I don't understand why she insists on me walking her to the door. She came over for literally 8 minutes, we had sex, and now I need her to leave. That fake chivalry will change nothing about the situation.
Wow.. I was doing a mental check of my bank balance & I literally just said to myself: 'I have 27 dollars and a bottle of tequila til tuesday-ill be fine'
so... how was it???
he had bart simpson sheets. he had itunes on shuffle and "don't worry be happy" started playing when he took his boxers off. sad to say i was neither worried nor happy
just saw a girl with a lower back tattoo of the boondock saints prayer.. i will marry her
Stop staring at my boobs, I can't concentrate
Well how do you think I feel
fair enough
Naturally, I just peed all over the floor. Two guys in front of me looked at me, but i just shrugged. They won't remember either.

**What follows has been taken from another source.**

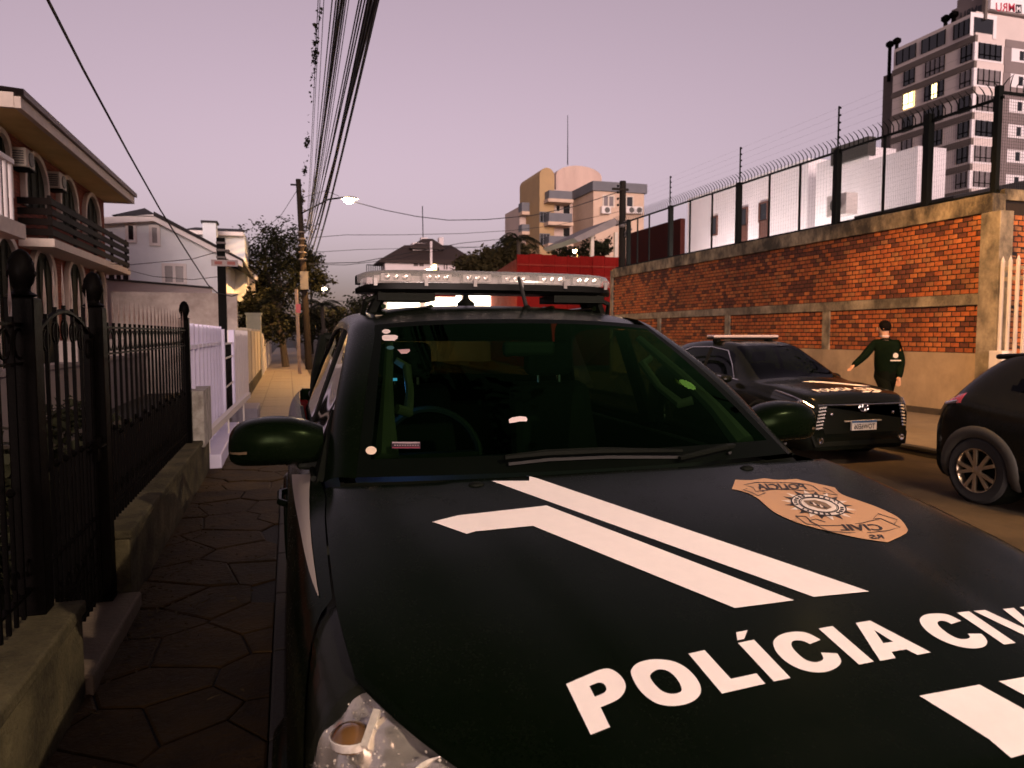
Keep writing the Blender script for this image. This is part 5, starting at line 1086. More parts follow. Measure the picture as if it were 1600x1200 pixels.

i told him i should keep a toothbrush at his house for after all the times i threw up there. he said yes but i wasnt getting a key to the apt
There's puke on my pillow. I'm still wearing my wedges. And I have a cab drivers number clutched in my fist.
I fucking give up. OKC is where small penises go to disappoint me.
I don't want to ruin date night, but you have no idea how hard it is to poop whilst looking at cute puppies.
Dude for real though, we gotta stop getting hammered and kissing gay guys.
You did a body shot out of her belly button with a bendy straw.
If blow jobs were a super power she'd be in the Justice League.
she was sitting on the toilet asking for me to take a "cute facebook profile picture" for her
We got stoned and watched Disney movies all night. I think I'm in love.